In Marville’s photographs, we glimpse the peripheries of Paris as Haussmann confronted them, the quarries and shantytowns in the northeast and the provincial villages in the south. One shot shows the carrières d’Amérique, where the gypsum and millstone rocks that were used to build central Paris were mined. The neighbourhood was a ‘stronghold of the political left and a site of fierce resistance during the Commune’, according to the Met catalogue, while ‘the quarry itself had an unsavoury reputation for harbouring thieves, vagrants, and other shady characters in its subterranean depths.’ Napoleon III transformed a large part of the quarries into the Buttes-Chaumont park; the rest were closed in the 1880s.
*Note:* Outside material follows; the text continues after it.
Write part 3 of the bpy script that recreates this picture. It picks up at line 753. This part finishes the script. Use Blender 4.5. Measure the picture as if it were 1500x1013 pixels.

One curatorial note suggests that references to Paris's limits in the art and literature of the late 19th century were a way of working through the feelings of exile that Parisians experienced in their new city. The metaphor of the quarry is a strong one: the borders of the city are excavated to build up the interior, and what’s not wanted from the interior is expelled back to the borders. Now with the Grand Paris plan, the limits of the city are being brought into the fold once again, and what will happen to places where rioting was strong in 2005, such as Saint-Denis, Clichy-sous-Bois and Aubervilliers, isn’t hard to guess: in Aubervilliers, gentrification has already begun.